# SET TASK:
Repeat the data that follows, word for word, without the images.

# SOURCE DATA:
-------
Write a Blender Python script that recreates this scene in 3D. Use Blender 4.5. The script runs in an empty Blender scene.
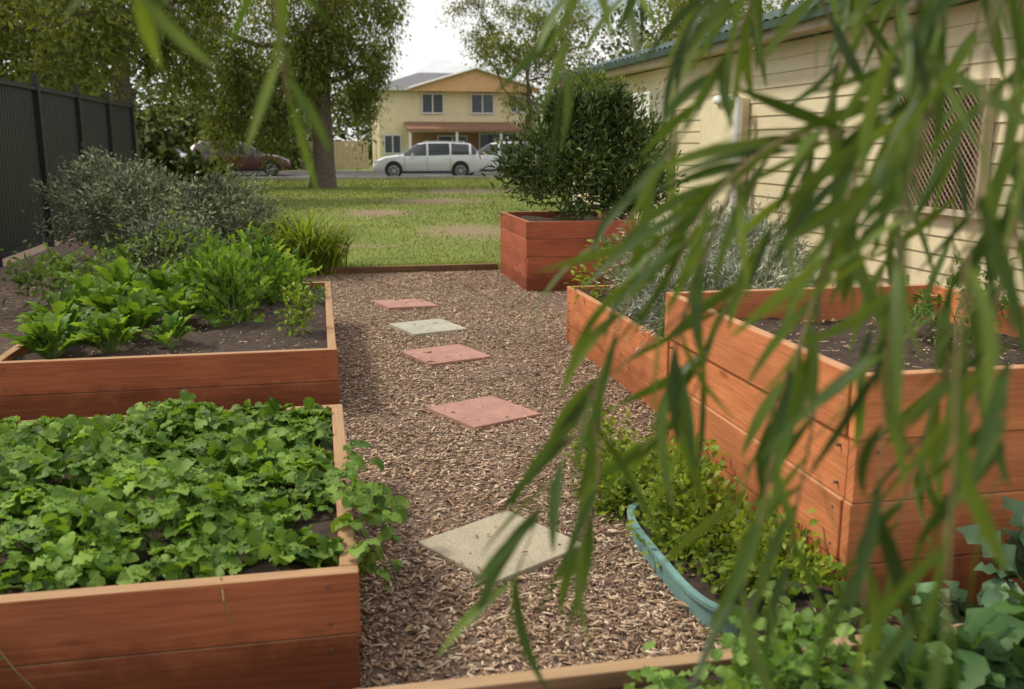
import bpy, math, numpy as np
from mathutils import Vector
rng=np.random.default_rng(7)
scene=bpy.context.scene
COL=scene.collection
# ------------------------------------------------------------------ helpers
def link(ob,parent=None):
    COL.objects.link(ob)
    if parent is not None: ob.parent=parent
    return ob
def empty(name,loc=(0,0,0),rz=0):
    e=bpy.data.objects.new(name,None); e.location=loc; e.rotation_euler=(0,0,rz); e.empty_display_size=.2
    return link(e)
def quads(name,V,F,mat,parent=None,smooth=False):
    V=np.asarray(V,dtype=np.float32).reshape(-1,3); F=np.asarray(F,dtype=np.int32)
    me=bpy.data.meshes.new(name); k=F.shape[1]
    me.vertices.add(len(V)); me.vertices.foreach_set('co',V.ravel())
    me.loops.add(F.size); me.loops.foreach_set('vertex_index',F.ravel())
    me.polygons.add(len(F)); me.polygons.foreach_set('loop_start',np.arange(0,F.size,k,dtype=np.int32))
    me.polygons.foreach_set('loop_total',np.full(len(F),k,dtype=np.int32))
    if smooth: me.polygons.foreach_set('use_smooth',np.ones(len(F),dtype=bool))
    me.update(calc_edges=True); me.validate()
    me.materials.append(mat)
    return link(bpy.data.objects.new(name,me),parent)
class MB:
    def __init__(s): s.v=[];s.f=[];s.uv=[];s.m=[]
    def box(s,c,size,rz=0,mi=0,tilt=0):
        cx,cy,cz=c; lx,ly,lz=[a/2 for a in size]
        b=len(s.v); co=[]
        for x,y,z in [(-lx,-ly,-lz),(lx,-ly,-lz),(lx,ly,-lz),(-lx,ly,-lz),(-lx,-ly,lz),(lx,-ly,lz),(lx,ly,lz),(-lx,ly,lz)]:
            co.append((x,y,z))
            X=x*math.cos(rz)-y*math.sin(rz); Y=x*math.sin(rz)+y*math.cos(rz)
            s.v.append((cx+X,cy+Y,cz+z+tilt*x))
        ax=int(np.argmax(size)); o1,o2=rng.uniform(0,50,2)
        oth=[a for a in range(3) if a!=ax]
        for q in [(0,3,2,1),(4,5,6,7),(0,1,5,4),(1,2,6,5),(2,3,7,6),(3,0,4,7)]:
            s.f.append(tuple(b+i for i in q)); s.m.append(mi)
            for i in q:
                p=co[i]; s.uv.append((p[ax]+o1,p[oth[0]]+p[oth[1]]+o2))
    def poly(s,pts,mi=0):
        b=len(s.v); s.v+= [tuple(p) for p in pts]; s.f.append(tuple(range(b,b+len(pts)))); s.m.append(mi)
        for p in pts: s.uv.append((p[0]+p[1],p[2]))
    def tube(s,pts,rad,n=8,mi=0,cap=True):
        pts=[Vector(p) for p in pts]
        if not hasattr(rad,'__len__'): rad=[rad]*len(pts)
        b=len(s.v); up=Vector((0.12,.97,.2)).normalized(); L=0
        Ls=[0]
        for i in range(1,len(pts)): Ls.append(Ls[-1]+(pts[i]-pts[i-1]).length)
        for i,p in enumerate(pts):
            t=(pts[min(i+1,len(pts)-1)]-pts[max(i-1,0)]).normalized()
            a=t.cross(up)
            if a.length<.05: a=t.cross(Vector((1,0,0)))
            a.normalize(); c=t.cross(a)
            for j in range(n):
                th=2*math.pi*j/n
                s.v.append(tuple(p+(a*math.cos(th)+c*math.sin(th))*rad[i]))
        for i in range(len(pts)-1):
            for j in range(n):
                j2=(j+1)%n
                s.f.append((b+i*n+j,b+i*n+j2,b+(i+1)*n+j2,b+(i+1)*n+j)); s.m.append(mi)
                r=rad[i]*6
                s.uv+= [(Ls[i],j/n*r),(Ls[i],(j+1)/n*r),(Ls[i+1],(j+1)/n*r),(Ls[i+1],j/n*r)]
        if cap:
            for k in (0,len(pts)-1):
                s.f.append(tuple(b+k*n+j for j in range(n))); s.m.append(mi); s.uv+=[(j*.01,0) for j in range(n)]
    def obj(s,name,mats,parent=None,bevel=0,smooth=False):
        me=bpy.data.meshes.new(name); me.from_pydata(s.v,[],s.f)
        if not isinstance(mats,(list,tuple)): mats=[mats]
        for m in mats: me.materials.append(m)
        me.polygons.foreach_set('material_index',s.m)
        uv=me.uv_layers.new(name='UVMap'); uv.data.foreach_set('uv',np.array(s.uv,dtype=np.float32).ravel())
        if smooth:
            me.polygons.foreach_set('use_smooth',[True]*len(s.f))
            try: me.set_sharp_from_angle(angle=math.radians(40))
            except Exception: pass
        me.update()
        ob=link(bpy.data.objects.new(name,me),parent)
        if bevel:
            md=ob.modifiers.new('b','BEVEL'); md.width=bevel; md.segments=2; md.limit_method='ANGLE'
        return ob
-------
# CORRECT ANSWER:
Write a Blender Python script that recreates this scene in 3D. Use Blender 4.5. The script runs in an empty Blender scene.
import bpy, math, numpy as np
from mathutils import Vector
rng=np.random.default_rng(7)
scene=bpy.context.scene
COL=scene.collection
# ------------------------------------------------------------------ helpers
def link(ob,parent=None):
    COL.objects.link(ob)
    if parent is not None: ob.parent=parent
    return ob
def empty(name,loc=(0,0,0),rz=0):
    e=bpy.data.objects.new(name,None); e.location=loc; e.rotation_euler=(0,0,rz); e.empty_display_size=.2
    return link(e)
def quads(name,V,F,mat,parent=None,smooth=False):
    V=np.asarray(V,dtype=np.float32).reshape(-1,3); F=np.asarray(F,dtype=np.int32)
    me=bpy.data.meshes.new(name); k=F.shape[1]
    me.vertices.add(len(V)); me.vertices.foreach_set('co',V.ravel())
    me.loops.add(F.size); me.loops.foreach_set('vertex_index',F.ravel())
    me.polygons.add(len(F)); me.polygons.foreach_set('loop_start',np.arange(0,F.size,k,dtype=np.int32))
    me.polygons.foreach_set('loop_total',np.full(len(F),k,dtype=np.int32))
    if smooth: me.polygons.foreach_set('use_smooth',np.ones(len(F),dtype=bool))
    me.update(calc_edges=True); me.validate()
    me.materials.append(mat)
    return link(bpy.data.objects.new(name,me),parent)
class MB:
    def __init__(s): s.v=[];s.f=[];s.uv=[];s.m=[]
    def box(s,c,size,rz=0,mi=0,tilt=0):
        cx,cy,cz=c; lx,ly,lz=[a/2 for a in size]
        b=len(s.v); co=[]
        for x,y,z in [(-lx,-ly,-lz),(lx,-ly,-lz),(lx,ly,-lz),(-lx,ly,-lz),(-lx,-ly,lz),(lx,-ly,lz),(lx,ly,lz),(-lx,ly,lz)]:
            co.append((x,y,z))
            X=x*math.cos(rz)-y*math.sin(rz); Y=x*math.sin(rz)+y*math.cos(rz)
            s.v.append((cx+X,cy+Y,cz+z+tilt*x))
        ax=int(np.argmax(size)); o1,o2=rng.uniform(0,50,2)
        oth=[a for a in range(3) if a!=ax]
        for q in [(0,3,2,1),(4,5,6,7),(0,1,5,4),(1,2,6,5),(2,3,7,6),(3,0,4,7)]:
            s.f.append(tuple(b+i for i in q)); s.m.append(mi)
            for i in q:
                p=co[i]; s.uv.append((p[ax]+o1,p[oth[0]]+p[oth[1]]+o2))
    def poly(s,pts,mi=0):
        b=len(s.v); s.v+= [tuple(p) for p in pts]; s.f.append(tuple(range(b,b+len(pts)))); s.m.append(mi)
        for p in pts: s.uv.append((p[0]+p[1],p[2]))
    def tube(s,pts,rad,n=8,mi=0,cap=True):
        pts=[Vector(p) for p in pts]
        if not hasattr(rad,'__len__'): rad=[rad]*len(pts)
        b=len(s.v); up=Vector((0.12,.97,.2)).normalized(); L=0
        Ls=[0]
        for i in range(1,len(pts)): Ls.append(Ls[-1]+(pts[i]-pts[i-1]).length)
        for i,p in enumerate(pts):
            t=(pts[min(i+1,len(pts)-1)]-pts[max(i-1,0)]).normalized()
            a=t.cross(up)
            if a.length<.05: a=t.cross(Vector((1,0,0)))
            a.normalize(); c=t.cross(a)
            for j in range(n):
                th=2*math.pi*j/n
                s.v.append(tuple(p+(a*math.cos(th)+c*math.sin(th))*rad[i]))
        for i in range(len(pts)-1):
            for j in range(n):
                j2=(j+1)%n
                s.f.append((b+i*n+j,b+i*n+j2,b+(i+1)*n+j2,b+(i+1)*n+j)); s.m.append(mi)
                r=rad[i]*6
                s.uv+= [(Ls[i],j/n*r),(Ls[i],(j+1)/n*r),(Ls[i+1],(j+1)/n*r),(Ls[i+1],j/n*r)]
        if cap:
            for k in (0,len(pts)-1):
                s.f.append(tuple(b+k*n+j for j in range(n))); s.m.append(mi); s.uv+=[(j*.01,0) for j in range(n)]
    def obj(s,name,mats,parent=None,bevel=0,smooth=False):
        me=bpy.data.meshes.new(name); me.from_pydata(s.v,[],s.f)
        if not isinstance(mats,(list,tuple)): mats=[mats]
        for m in mats: me.materials.append(m)
        me.polygons.foreach_set('material_index',s.m)
        uv=me.uv_layers.new(name='UVMap'); uv.data.foreach_set('uv',np.array(s.uv,dtype=np.float32).ravel())
        if smooth:
            me.polygons.foreach_set('use_smooth',[True]*len(s.f))
            try: me.set_sharp_from_angle(angle=math.radians(40))
            except Exception: pass
        me.update()
        ob=link(bpy.data.objects.new(name,me),parent)
        if bevel:
            md=ob.modifiers.new('b','BEVEL'); md.width=bevel; md.segments=2; md.limit_method='ANGLE'
        return ob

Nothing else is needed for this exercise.